### Aim
Collect each line of the records containing the string "picture".

[Scenes as source code]
-- Begin --

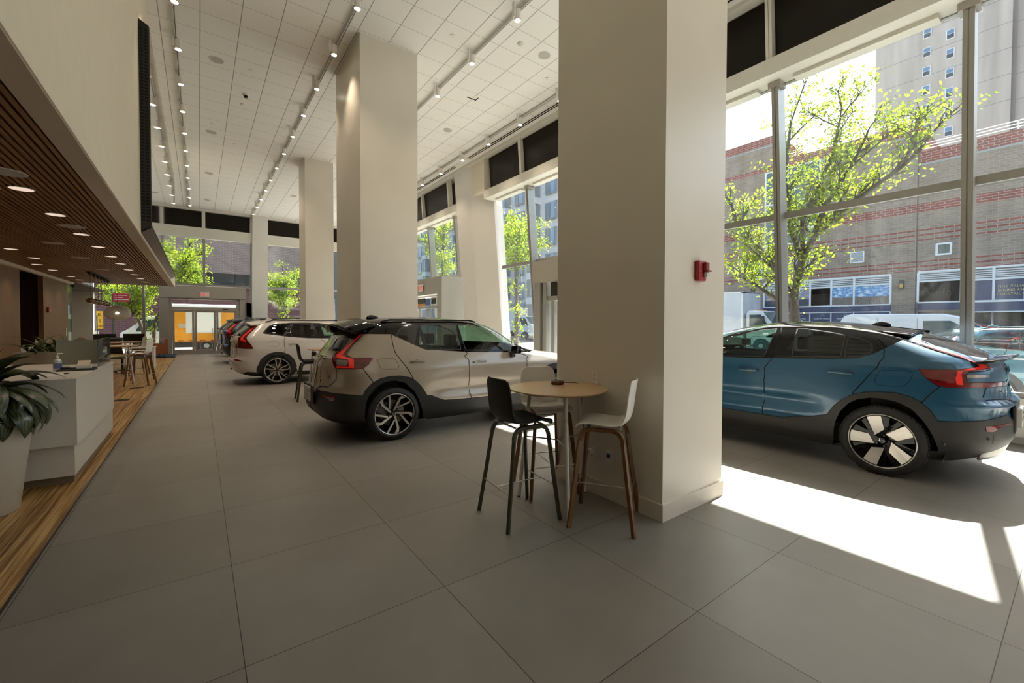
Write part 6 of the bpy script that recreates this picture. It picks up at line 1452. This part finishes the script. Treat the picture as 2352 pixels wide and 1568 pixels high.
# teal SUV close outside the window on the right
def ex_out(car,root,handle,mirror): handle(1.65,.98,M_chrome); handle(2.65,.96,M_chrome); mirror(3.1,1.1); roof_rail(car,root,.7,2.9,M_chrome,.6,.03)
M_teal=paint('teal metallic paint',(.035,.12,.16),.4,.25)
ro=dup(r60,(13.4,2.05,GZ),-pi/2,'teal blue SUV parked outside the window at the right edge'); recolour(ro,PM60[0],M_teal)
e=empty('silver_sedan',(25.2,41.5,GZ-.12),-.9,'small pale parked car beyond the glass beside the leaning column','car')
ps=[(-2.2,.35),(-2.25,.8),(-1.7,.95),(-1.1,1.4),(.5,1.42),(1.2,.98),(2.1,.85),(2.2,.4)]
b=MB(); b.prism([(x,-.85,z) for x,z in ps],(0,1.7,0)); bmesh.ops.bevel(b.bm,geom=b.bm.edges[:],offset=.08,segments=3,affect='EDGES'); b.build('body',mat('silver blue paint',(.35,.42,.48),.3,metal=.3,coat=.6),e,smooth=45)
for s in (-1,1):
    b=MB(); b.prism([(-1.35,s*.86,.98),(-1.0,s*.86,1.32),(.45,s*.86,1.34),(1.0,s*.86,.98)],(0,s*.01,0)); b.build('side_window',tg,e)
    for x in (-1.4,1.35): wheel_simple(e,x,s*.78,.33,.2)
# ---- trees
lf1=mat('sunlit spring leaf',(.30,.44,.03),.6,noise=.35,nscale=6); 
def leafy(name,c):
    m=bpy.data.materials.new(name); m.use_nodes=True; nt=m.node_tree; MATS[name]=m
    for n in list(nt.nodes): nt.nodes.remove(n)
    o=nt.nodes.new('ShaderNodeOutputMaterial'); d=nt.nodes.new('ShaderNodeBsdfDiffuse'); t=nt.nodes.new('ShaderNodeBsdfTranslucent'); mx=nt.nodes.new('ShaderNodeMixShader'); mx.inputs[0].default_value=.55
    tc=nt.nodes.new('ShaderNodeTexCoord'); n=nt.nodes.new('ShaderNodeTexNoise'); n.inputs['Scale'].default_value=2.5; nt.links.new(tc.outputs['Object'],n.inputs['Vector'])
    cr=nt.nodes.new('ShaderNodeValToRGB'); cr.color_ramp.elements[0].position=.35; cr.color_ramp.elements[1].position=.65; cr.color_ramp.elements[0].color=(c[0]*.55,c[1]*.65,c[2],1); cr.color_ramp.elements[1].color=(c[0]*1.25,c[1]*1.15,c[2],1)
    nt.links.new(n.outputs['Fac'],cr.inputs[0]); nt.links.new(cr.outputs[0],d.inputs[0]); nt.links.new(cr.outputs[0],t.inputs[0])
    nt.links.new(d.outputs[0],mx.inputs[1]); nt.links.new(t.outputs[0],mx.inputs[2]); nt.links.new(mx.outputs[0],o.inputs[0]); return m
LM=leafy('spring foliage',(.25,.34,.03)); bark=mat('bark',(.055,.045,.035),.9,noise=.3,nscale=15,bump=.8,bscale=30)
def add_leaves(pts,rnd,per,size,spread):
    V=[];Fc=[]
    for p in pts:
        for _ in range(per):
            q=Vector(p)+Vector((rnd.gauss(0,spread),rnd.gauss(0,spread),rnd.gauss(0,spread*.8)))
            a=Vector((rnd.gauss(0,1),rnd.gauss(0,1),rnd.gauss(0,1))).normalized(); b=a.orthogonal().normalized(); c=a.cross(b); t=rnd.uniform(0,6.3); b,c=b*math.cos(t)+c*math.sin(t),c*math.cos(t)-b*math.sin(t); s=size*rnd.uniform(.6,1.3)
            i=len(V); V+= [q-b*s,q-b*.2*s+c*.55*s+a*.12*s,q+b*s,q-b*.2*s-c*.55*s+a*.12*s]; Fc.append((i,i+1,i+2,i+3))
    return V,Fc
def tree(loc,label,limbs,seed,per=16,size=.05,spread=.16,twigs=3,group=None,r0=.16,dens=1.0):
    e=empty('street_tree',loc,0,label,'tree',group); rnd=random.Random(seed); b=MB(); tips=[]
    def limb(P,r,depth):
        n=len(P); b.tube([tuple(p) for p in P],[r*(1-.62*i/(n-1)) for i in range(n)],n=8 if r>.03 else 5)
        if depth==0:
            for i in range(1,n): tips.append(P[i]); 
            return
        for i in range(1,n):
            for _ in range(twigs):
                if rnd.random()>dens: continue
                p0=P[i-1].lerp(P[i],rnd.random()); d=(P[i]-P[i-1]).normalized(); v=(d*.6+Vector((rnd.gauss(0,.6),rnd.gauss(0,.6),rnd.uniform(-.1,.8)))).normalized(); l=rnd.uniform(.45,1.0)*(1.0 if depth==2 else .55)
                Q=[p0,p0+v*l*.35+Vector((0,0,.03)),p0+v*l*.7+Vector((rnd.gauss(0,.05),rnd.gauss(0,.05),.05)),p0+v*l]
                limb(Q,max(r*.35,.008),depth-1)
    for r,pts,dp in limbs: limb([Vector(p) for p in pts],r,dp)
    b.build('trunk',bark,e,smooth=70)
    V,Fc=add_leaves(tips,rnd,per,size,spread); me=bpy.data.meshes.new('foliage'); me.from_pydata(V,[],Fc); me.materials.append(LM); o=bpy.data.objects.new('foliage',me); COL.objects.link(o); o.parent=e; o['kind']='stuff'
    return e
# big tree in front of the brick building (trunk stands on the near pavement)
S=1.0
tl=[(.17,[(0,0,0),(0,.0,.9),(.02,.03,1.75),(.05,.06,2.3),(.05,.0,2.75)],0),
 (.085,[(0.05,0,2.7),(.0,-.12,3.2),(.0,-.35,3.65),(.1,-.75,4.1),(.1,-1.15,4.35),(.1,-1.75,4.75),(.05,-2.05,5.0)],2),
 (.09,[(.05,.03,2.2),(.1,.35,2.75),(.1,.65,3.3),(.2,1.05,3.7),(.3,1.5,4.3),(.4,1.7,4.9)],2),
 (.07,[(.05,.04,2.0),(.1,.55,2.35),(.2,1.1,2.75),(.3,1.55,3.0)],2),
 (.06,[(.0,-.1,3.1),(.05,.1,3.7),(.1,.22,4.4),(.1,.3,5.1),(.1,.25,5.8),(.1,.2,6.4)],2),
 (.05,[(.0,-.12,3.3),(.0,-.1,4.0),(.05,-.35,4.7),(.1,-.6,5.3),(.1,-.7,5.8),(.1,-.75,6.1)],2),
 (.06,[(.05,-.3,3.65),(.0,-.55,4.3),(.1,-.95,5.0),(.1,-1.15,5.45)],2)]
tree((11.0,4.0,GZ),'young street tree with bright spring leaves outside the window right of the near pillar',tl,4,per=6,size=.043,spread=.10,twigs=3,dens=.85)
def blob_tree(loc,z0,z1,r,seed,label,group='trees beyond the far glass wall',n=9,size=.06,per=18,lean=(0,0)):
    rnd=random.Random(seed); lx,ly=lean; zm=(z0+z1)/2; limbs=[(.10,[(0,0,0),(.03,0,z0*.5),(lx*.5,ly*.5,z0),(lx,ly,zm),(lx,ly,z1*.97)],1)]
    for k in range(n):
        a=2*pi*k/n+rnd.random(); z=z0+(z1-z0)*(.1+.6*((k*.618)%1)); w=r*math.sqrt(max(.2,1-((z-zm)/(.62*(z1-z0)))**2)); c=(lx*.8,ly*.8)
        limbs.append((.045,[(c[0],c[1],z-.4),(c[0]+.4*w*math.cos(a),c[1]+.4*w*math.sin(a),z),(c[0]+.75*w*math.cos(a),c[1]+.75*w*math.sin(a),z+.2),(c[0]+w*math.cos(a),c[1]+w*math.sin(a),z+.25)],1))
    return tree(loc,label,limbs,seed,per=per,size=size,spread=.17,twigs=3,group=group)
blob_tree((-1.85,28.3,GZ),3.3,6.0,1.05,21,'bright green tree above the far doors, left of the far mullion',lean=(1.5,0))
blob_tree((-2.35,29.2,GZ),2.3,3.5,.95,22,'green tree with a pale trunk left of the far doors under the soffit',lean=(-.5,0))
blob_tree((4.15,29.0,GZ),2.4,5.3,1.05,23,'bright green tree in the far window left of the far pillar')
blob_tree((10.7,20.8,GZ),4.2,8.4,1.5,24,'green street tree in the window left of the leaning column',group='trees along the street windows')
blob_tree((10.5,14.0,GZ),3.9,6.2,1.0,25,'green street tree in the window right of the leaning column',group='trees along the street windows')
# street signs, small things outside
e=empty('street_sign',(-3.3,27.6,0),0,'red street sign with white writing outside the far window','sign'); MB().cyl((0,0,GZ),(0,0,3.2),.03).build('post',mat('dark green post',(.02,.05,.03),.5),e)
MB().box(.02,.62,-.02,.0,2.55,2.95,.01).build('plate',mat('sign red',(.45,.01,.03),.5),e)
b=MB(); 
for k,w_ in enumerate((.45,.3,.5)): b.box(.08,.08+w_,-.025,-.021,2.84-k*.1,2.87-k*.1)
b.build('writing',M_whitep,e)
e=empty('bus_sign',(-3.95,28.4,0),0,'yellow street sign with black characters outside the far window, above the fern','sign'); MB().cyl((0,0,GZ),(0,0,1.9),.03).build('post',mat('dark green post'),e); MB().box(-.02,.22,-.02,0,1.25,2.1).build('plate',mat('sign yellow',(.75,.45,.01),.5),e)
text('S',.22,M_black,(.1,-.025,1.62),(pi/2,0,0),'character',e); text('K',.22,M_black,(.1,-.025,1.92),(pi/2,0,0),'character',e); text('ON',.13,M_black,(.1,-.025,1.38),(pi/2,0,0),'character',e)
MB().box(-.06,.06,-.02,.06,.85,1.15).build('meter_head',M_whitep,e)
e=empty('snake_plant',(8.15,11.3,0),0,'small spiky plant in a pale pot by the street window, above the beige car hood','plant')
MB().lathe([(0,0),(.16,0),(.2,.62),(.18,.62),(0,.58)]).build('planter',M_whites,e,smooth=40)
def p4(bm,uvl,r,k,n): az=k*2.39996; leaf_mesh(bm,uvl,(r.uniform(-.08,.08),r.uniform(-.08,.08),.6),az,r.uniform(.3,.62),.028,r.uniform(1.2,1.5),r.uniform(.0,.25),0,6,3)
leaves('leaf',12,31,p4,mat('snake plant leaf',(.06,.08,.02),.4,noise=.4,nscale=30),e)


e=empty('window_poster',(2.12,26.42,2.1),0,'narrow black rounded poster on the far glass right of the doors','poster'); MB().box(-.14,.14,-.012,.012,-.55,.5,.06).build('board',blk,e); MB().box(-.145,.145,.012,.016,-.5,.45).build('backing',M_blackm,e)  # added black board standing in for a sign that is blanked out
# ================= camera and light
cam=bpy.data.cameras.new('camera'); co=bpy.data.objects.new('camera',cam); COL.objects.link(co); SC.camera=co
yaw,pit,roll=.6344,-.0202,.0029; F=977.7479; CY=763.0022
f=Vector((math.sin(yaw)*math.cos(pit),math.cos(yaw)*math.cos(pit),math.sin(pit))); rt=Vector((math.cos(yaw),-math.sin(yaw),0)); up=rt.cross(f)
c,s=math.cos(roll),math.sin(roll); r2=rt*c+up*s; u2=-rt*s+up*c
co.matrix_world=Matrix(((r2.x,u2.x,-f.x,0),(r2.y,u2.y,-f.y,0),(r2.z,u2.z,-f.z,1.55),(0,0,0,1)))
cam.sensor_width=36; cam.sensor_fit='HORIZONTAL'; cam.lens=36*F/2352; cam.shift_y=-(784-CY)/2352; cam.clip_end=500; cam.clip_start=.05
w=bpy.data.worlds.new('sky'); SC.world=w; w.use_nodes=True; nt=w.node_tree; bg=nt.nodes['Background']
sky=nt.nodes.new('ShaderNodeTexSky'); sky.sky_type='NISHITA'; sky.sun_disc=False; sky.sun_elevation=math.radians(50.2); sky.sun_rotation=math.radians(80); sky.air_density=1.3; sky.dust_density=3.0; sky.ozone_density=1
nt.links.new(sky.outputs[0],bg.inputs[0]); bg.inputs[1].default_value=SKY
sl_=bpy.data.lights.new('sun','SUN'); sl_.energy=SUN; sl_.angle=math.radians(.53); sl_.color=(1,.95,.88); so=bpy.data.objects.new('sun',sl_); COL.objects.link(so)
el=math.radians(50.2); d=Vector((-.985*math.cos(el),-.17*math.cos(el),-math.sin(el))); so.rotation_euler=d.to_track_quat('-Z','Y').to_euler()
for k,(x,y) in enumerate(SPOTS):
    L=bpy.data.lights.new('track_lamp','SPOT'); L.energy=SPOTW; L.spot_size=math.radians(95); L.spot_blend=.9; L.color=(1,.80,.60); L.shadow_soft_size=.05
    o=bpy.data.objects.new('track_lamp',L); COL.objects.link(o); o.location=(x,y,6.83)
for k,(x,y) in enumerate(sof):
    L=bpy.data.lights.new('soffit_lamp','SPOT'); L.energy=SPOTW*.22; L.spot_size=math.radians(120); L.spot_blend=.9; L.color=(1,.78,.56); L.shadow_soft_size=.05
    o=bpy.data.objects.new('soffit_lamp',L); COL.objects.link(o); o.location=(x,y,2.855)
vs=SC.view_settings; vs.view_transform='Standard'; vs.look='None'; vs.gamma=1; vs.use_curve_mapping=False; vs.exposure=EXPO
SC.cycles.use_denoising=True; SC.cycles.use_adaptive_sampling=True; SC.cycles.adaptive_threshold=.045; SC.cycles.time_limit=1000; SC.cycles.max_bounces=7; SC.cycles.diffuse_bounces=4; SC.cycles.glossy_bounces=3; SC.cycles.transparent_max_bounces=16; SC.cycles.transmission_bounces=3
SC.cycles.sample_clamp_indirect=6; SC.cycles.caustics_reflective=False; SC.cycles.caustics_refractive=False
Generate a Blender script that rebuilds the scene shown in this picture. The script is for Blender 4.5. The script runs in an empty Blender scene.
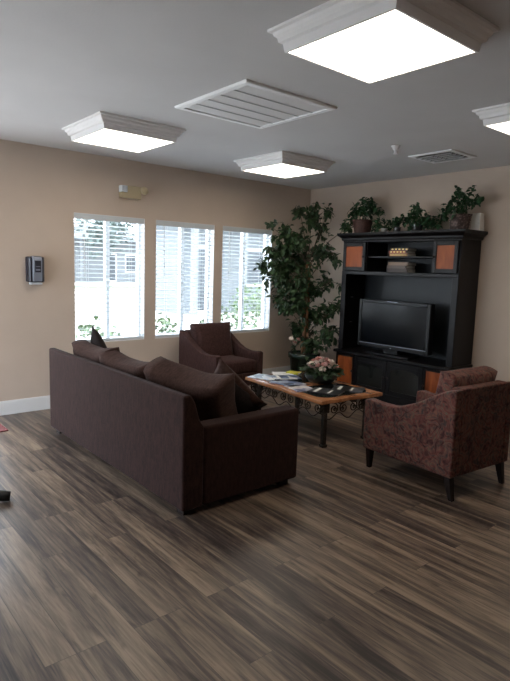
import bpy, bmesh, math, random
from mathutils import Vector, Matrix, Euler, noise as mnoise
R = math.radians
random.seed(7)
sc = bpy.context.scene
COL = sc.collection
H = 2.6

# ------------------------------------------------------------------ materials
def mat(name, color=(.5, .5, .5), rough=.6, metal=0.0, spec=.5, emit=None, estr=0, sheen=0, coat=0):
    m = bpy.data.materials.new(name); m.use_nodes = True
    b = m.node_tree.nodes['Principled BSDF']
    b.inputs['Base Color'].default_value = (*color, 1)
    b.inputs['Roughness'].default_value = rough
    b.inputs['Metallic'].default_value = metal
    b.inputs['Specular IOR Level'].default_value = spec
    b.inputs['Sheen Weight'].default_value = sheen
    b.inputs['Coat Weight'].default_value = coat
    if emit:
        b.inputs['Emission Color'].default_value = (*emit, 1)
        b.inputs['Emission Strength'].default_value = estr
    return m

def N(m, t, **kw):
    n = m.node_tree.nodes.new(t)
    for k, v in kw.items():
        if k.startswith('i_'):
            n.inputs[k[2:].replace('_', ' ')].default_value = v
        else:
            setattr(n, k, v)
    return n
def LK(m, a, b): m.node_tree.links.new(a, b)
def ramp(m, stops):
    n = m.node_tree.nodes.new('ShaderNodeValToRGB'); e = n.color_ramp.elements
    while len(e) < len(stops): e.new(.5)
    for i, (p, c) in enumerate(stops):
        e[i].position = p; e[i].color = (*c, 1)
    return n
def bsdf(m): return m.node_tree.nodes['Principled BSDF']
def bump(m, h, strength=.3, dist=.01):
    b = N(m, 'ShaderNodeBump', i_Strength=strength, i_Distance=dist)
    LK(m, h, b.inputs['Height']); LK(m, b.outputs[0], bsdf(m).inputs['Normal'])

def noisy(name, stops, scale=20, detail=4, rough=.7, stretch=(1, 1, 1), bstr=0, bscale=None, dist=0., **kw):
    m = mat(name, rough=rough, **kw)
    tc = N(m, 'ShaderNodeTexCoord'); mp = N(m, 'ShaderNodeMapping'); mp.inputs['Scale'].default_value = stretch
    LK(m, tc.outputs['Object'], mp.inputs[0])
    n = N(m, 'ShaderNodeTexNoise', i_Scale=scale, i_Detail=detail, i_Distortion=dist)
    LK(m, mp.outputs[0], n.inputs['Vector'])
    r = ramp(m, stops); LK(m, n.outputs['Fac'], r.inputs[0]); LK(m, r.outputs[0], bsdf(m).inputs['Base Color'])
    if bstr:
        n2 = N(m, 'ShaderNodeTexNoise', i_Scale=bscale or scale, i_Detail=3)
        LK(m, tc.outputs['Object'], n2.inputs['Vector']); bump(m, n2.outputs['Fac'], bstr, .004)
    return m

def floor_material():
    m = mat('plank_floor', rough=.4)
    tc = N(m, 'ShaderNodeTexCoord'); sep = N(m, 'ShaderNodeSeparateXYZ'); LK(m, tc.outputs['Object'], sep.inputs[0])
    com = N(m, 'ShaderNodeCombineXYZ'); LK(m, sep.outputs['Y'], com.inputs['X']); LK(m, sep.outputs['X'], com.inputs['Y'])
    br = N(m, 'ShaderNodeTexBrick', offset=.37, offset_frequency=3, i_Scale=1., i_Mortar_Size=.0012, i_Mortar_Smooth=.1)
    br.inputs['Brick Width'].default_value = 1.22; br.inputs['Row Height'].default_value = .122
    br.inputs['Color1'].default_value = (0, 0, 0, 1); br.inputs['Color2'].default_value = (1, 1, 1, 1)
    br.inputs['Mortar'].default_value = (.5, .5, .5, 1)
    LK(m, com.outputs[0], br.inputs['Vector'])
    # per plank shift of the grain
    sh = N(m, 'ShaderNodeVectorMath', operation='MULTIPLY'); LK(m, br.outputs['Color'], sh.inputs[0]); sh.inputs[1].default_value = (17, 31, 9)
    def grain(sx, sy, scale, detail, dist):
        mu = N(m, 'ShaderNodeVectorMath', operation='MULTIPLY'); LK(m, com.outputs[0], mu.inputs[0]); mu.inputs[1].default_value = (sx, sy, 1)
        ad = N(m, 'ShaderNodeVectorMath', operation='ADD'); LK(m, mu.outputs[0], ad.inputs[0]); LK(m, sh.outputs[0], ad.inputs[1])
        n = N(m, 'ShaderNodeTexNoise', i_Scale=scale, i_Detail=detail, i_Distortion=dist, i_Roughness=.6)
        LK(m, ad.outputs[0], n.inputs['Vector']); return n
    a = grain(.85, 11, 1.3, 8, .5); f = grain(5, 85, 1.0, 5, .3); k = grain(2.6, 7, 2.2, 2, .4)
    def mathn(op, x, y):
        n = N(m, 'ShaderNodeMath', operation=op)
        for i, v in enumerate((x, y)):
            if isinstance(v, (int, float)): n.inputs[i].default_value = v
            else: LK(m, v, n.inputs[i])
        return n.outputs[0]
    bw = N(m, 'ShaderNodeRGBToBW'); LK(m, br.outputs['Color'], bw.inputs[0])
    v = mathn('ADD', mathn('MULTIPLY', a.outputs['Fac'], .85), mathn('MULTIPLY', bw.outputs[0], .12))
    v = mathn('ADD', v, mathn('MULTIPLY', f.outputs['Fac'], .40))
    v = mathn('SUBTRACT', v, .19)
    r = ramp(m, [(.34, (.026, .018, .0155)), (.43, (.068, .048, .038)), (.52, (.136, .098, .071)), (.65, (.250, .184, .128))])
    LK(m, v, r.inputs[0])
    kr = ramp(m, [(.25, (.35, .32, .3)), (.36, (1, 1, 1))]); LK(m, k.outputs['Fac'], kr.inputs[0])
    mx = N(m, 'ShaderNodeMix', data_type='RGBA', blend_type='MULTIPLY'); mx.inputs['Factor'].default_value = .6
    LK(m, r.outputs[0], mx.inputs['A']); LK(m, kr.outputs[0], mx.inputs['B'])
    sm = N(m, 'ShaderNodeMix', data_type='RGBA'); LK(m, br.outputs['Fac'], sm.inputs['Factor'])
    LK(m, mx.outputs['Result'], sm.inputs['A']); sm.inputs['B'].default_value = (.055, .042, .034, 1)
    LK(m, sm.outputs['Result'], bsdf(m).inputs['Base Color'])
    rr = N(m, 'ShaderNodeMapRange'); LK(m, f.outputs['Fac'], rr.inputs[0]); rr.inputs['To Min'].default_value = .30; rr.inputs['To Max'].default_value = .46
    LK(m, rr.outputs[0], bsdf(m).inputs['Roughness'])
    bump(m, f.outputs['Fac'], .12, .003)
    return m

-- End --

### Final result
Write part 6 of the bpy script that recreates this picture. It picks up at line 1452. This part finishes the script. Treat the picture as 2352 pixels wide and 1568 pixels high.
Generate a Blender script that rebuilds the scene shown in this picture. The script is for Blender 4.5. The script runs in an empty Blender scene.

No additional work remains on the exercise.